BEGIN
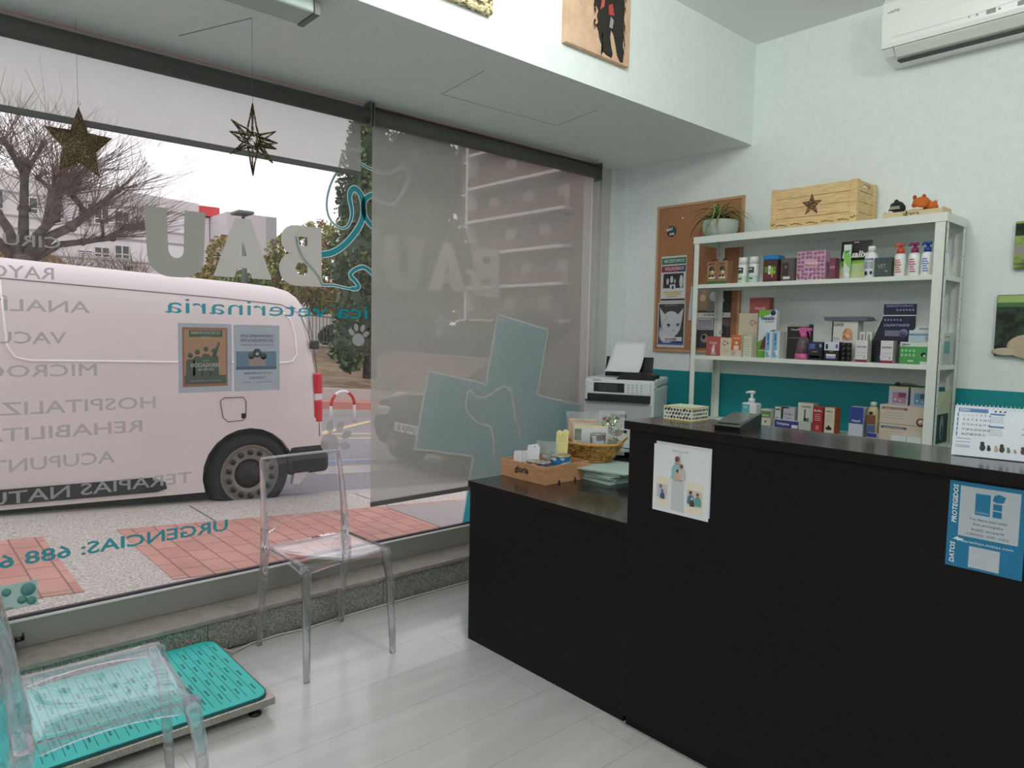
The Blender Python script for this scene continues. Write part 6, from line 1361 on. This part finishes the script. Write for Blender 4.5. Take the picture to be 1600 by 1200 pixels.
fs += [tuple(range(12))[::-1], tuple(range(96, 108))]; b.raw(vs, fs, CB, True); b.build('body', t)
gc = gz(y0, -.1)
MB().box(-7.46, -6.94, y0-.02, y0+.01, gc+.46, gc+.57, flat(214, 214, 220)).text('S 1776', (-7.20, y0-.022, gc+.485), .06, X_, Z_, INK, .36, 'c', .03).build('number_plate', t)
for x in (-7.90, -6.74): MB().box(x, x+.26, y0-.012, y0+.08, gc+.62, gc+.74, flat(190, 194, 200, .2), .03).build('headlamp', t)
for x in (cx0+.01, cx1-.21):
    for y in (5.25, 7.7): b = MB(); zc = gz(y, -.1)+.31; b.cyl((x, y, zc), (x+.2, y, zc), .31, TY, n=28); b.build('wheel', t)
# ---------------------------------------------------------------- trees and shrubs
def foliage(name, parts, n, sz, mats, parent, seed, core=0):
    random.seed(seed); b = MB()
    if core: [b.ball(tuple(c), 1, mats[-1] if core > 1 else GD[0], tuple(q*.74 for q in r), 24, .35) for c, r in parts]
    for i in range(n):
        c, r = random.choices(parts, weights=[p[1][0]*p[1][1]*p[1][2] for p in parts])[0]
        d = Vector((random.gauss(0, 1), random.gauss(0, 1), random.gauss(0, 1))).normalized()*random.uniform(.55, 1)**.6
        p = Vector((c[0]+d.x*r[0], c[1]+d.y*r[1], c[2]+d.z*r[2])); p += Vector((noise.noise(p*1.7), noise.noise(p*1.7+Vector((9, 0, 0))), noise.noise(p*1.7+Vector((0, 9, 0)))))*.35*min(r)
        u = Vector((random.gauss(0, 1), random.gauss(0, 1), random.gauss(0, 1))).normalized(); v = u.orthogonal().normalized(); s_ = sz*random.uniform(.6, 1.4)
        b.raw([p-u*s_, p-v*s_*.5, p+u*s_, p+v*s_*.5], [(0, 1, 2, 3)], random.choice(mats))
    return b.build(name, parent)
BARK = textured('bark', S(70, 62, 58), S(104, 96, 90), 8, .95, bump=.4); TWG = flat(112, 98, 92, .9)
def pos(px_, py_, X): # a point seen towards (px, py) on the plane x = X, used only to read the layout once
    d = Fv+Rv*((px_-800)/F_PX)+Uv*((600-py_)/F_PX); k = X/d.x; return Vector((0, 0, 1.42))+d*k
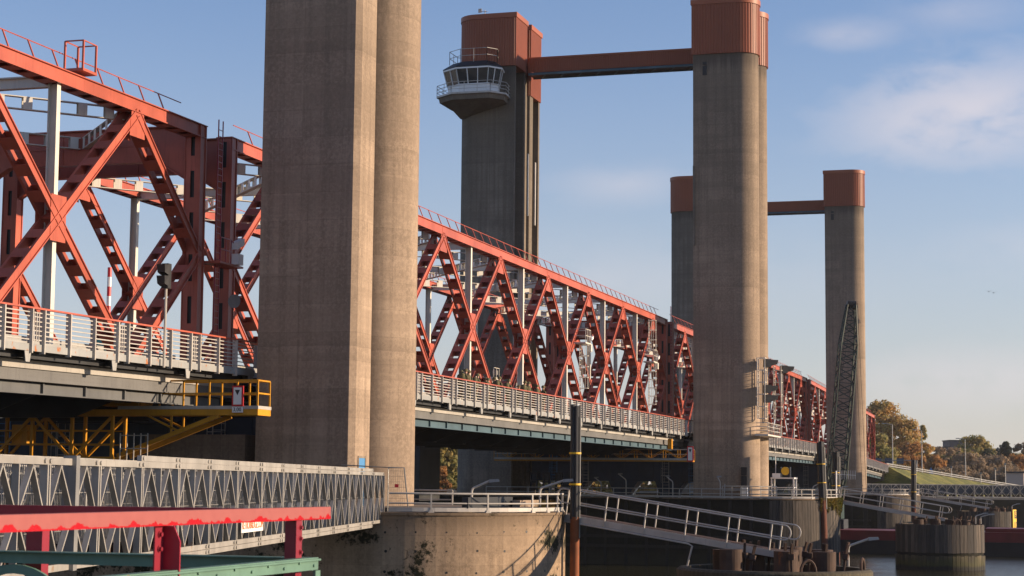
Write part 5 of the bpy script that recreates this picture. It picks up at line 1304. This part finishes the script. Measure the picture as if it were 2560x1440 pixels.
END
BEGIN
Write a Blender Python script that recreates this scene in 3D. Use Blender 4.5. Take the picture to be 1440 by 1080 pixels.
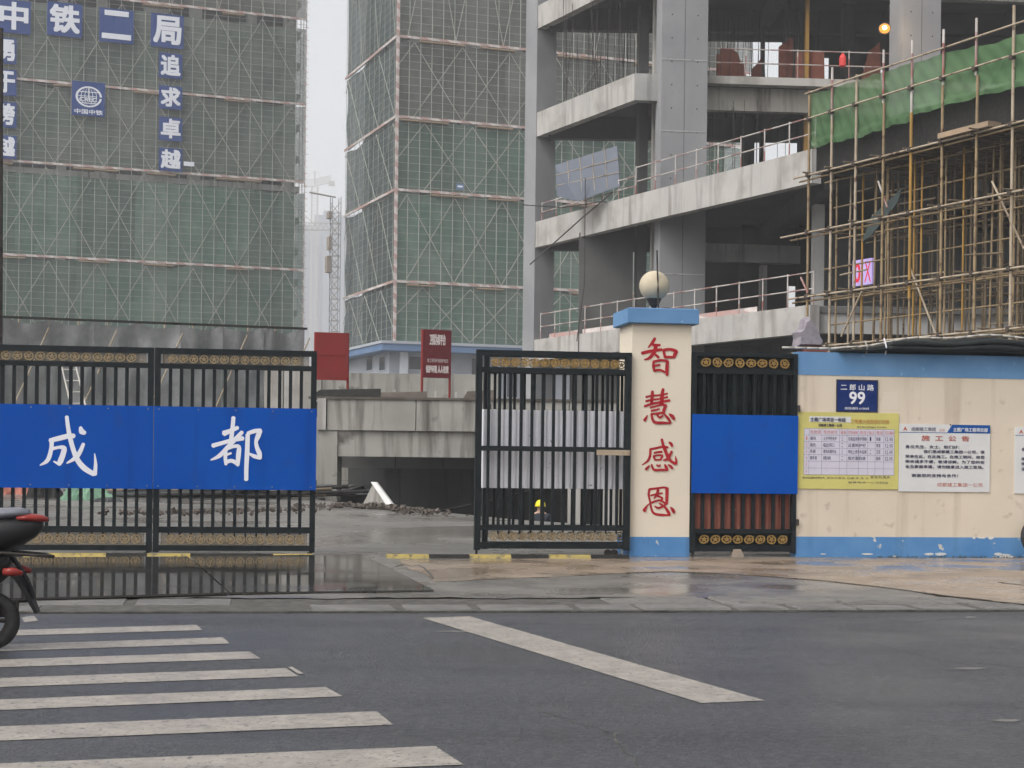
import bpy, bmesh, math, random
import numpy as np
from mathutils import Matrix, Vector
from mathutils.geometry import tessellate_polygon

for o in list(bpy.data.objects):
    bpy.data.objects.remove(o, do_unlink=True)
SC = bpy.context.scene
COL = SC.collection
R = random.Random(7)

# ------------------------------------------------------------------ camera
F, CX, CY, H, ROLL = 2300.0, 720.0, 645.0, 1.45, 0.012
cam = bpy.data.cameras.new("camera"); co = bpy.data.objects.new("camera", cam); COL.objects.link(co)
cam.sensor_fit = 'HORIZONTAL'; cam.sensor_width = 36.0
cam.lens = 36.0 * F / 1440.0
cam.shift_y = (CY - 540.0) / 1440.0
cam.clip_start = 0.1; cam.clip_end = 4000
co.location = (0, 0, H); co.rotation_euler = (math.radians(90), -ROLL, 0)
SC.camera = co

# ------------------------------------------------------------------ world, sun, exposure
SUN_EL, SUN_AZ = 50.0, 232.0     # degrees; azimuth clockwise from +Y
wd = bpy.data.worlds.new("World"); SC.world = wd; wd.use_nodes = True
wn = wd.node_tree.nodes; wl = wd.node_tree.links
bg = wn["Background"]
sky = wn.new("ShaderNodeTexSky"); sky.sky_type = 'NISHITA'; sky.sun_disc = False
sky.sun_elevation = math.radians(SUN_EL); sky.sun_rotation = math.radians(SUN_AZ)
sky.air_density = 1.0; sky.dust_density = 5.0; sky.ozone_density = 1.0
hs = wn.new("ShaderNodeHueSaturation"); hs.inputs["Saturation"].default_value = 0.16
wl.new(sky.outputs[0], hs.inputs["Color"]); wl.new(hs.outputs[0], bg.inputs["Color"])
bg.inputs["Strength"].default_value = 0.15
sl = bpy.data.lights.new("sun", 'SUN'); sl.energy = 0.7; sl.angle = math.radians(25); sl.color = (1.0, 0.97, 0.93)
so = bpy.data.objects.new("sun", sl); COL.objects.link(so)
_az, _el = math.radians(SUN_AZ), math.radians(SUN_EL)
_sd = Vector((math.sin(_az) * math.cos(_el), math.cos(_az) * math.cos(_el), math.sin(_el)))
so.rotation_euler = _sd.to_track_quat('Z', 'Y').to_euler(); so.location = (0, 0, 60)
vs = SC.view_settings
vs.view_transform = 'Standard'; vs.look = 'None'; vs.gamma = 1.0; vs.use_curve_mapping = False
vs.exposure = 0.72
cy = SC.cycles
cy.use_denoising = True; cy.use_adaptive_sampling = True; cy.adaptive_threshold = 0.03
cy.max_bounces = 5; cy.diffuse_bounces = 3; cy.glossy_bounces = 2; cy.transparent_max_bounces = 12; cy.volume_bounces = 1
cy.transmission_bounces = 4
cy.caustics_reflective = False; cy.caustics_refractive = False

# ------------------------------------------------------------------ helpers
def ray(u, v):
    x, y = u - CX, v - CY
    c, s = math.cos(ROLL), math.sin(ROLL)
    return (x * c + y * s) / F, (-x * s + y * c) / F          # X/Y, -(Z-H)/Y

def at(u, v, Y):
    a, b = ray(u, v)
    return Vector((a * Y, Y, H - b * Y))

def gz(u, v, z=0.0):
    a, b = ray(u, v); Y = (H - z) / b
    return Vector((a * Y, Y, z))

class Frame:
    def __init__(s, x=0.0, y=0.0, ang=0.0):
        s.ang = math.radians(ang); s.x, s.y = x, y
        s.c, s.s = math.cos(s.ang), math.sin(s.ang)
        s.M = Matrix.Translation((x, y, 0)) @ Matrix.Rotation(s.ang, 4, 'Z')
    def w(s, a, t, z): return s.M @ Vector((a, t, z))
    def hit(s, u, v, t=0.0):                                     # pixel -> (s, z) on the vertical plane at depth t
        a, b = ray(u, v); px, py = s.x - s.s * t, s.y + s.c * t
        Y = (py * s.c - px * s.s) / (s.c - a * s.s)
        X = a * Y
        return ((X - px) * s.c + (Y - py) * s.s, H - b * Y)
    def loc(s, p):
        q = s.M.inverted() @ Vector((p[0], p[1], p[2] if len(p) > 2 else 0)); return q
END
Give every line of the material that includes the string "from".

Exercise response:
The Blender Python script for this scene continues. Write part 6, from line 1361 on. This part finishes the script. Write for Blender 4.5. Take the picture to be 1600 by 1200 pixels.
from mathutils import Matrix, Vector
from mathutils.geometry import tessellate_polygon
SUN_EL, SUN_AZ = 50.0, 232.0     # degrees; azimuth clockwise from +Y